Di sinilah pembaca diajak aktif, tidak hanya membaca tapi juga mencari.

Di tiap baitnya, tersimpan isyarat-isyarat halus yang sengaja ditanamkan, dengan pilihan kata yang terasa matang dan bukan sekadar rangkaian indah tanpa makna. Bahkan keheningan antarbaris pun terasa bermakna, seolah pesan justru bersembunyi di ruang-ruang kosong yang tak terucap.

Isi buku ini sebagian besar mengangkat tema tentang kehidupan dan kematian, serta pertanyaan besar tentang eksistensi manusia dalam semesta. Tapi semua itu tidak diuraikan dalam uraian panjang atau dogma filosofis yang rumit, melainkan dalam bentuk puisi-puisi pendek, yang sebagian besar hanya terdiri dari satu bait saja.

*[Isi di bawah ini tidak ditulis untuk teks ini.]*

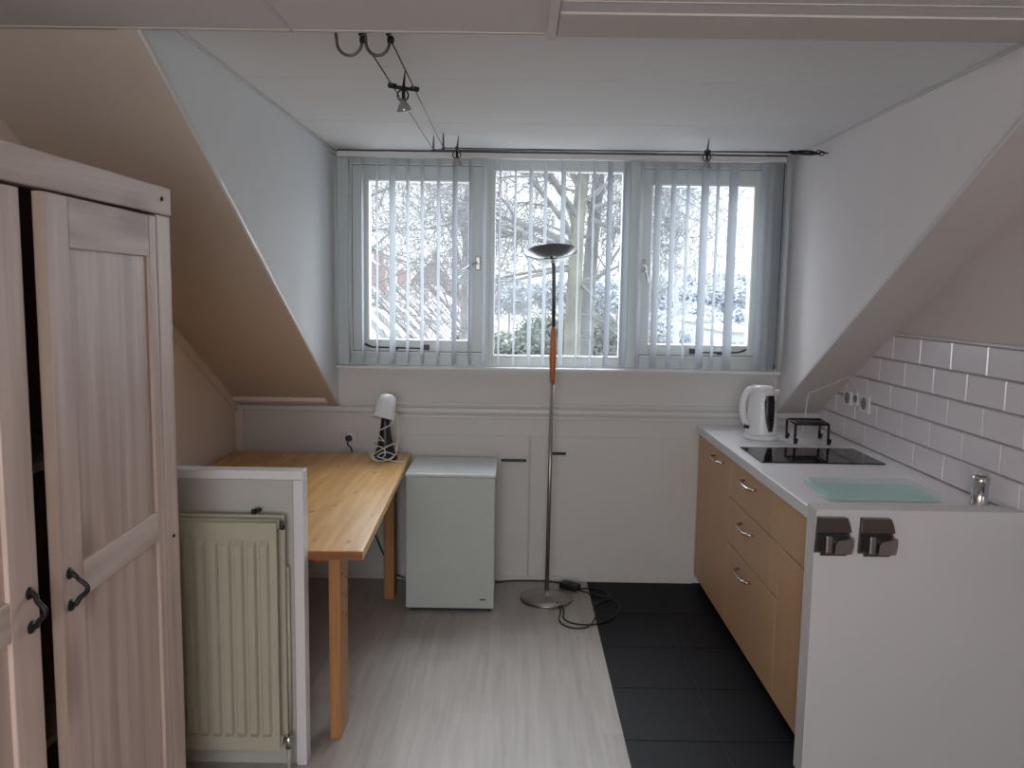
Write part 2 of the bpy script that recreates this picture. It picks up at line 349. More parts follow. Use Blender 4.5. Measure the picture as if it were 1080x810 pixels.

Justru dalam kesingkatannya itu, kekuatan puisinya terasa. Setiap baris adalah kemungkinan: bisa menenangkan, bisa juga mengguncang.

Salah satu hal yang paling menarik dari Sesunyi Cahaya adalah cara buku ini mendekatkan kita pada Tuhan dengan cara yang tidak biasa.

Bukan dengan memaksakan definisi yang kaku, melainkan dengan menghadirkan ruang untuk kembali menggugat apa yang selama ini kita anggap pasti.

Membaca puisi-puisinya tentang Tuhan bisa memunculkan dua rasa sekaligus, rasa hangat karena merasa dekat, dan rasa haus karena makin ingin tahu.

Dan keduanya sah untuk dirasakan. Karena memang begitulah hakikat pencarian, bukan tentang sampai atau tidak, tetapi tentang keberanian untuk terus menapaki.

Adi K juga seakan mengajak kita untuk menikmati buku ini tanpa terburu-buru. Dengan ukuran kecil yang pas dalam genggaman, buku ini bisa diselipkan di saku atau tas, dibaca di sela waktu, dan direnungkan dalam keheningan.

Tidak ada aturan dalam membaca Sesunyi Cahaya. Tidak perlu urutan. Tidak perlu logika kaku. Karena setiap pembaca akan menemukan maknanya sendiri, sesuai luka dan rindu yang ia bawa saat membuka halaman-halamannya.

Pada akhirnya, Sesunyi Cahaya adalah perjalanan batin yang sunyi namun tidak sepi. Buku ini bukan hanya untuk para pencinta puisi, tetapi untuk siapa pun yang tengah mencari arah, yang pernah merasa kosong, atau sekadar ingin diam dan merasakan.

Buku ini tidak hadir untuk memberi jawaban, melainkan mengajak kita membuka kembali pertanyaan-pertanyaan lama yang mungkin selama ini kita simpan dalam diam. Sebuah karya yang sederhana dalam bentuk, namun luas dan dalam jika diselami dengan hati.